A friend recommended this, and I saw it mentioned in my FB groups. I had a bit of a wait but was happy the hold came in during "spooky" season/October.  While this kept my interest while I was immersed in the book, as it ended and I reflect on it ... there just seemed to be so many things that were unexplained. Red herrings. Little tidbits just 'there' without coming back to tie-in to the story in any way. 

SPOILERS
We know why Betty haunts the hotel, but why the little boy (he was hurt there, but didn't die there, and it was an accident) and the manager (he died there, but still ... he doesn't serve any purpose, that I remember). Why the whole back story for Nick - was it important that his father heard voiced (not related to the girls hearing voices, you think there might be a connection, but no).

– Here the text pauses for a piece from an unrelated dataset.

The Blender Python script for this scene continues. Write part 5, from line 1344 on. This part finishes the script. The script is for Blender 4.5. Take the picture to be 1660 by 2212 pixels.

Why all the descriptions of Heather in her big coats, the cold air around her ... I know I wasn't the only one who thought she might be a ghost, but no, just the author playing with the reader. Why couldn't Viv have just claimed self-defense? She had been attacked (even if it wasn't by  Simon Hess) ... honestly, when that attack was happening, I was going to be pretty frustrated if he whole time Viv had been killed by some random guy not connected to all the other stuff. There were just so many conveniences and coincidences that if one stops to think about it, the suspension of disbelief is too much, even for a ghost story. Viv just happens to be a perfect mimic to recreate voices and impersonate people as needed, the "teen girl figures out everything the police can't" trope, that she just happens to get dropped a ton of money when she needs to take off, that she happens to know a guy who knows people who can set her up with a new identity. That she can come back to a tiny little town and have no one recognize her.


Two timelines -- no numerical chapters, just the POV  of Viv (3rd person/past tense, in 1982) and Carly (1st person/past tense, in 2017). This "chapter" setup makes it really hard to find one's spot between formats. I had this out in both audio and kindle. I went primarily with the audio and I was glad I didn't need to find my spot in the text (but I referred to the Kindle copy a lot afterward, reviewing, checking).  I was really glad for the two different narrators, distinctive voices for the two timeline/characters. 

ProFanity (x20). I also noticed the word "rifled" used several (6) times. It's just a word I note, and did the author mean rifled or riffled, and did the narrator get the pronunciation correct? Here, I do think rifled was the correct term, but to have someone be "rifling" through things six times in the book seemed like a lot of rifling. 

So, for me, it was fine, kept my interest, but not one I'd rave about.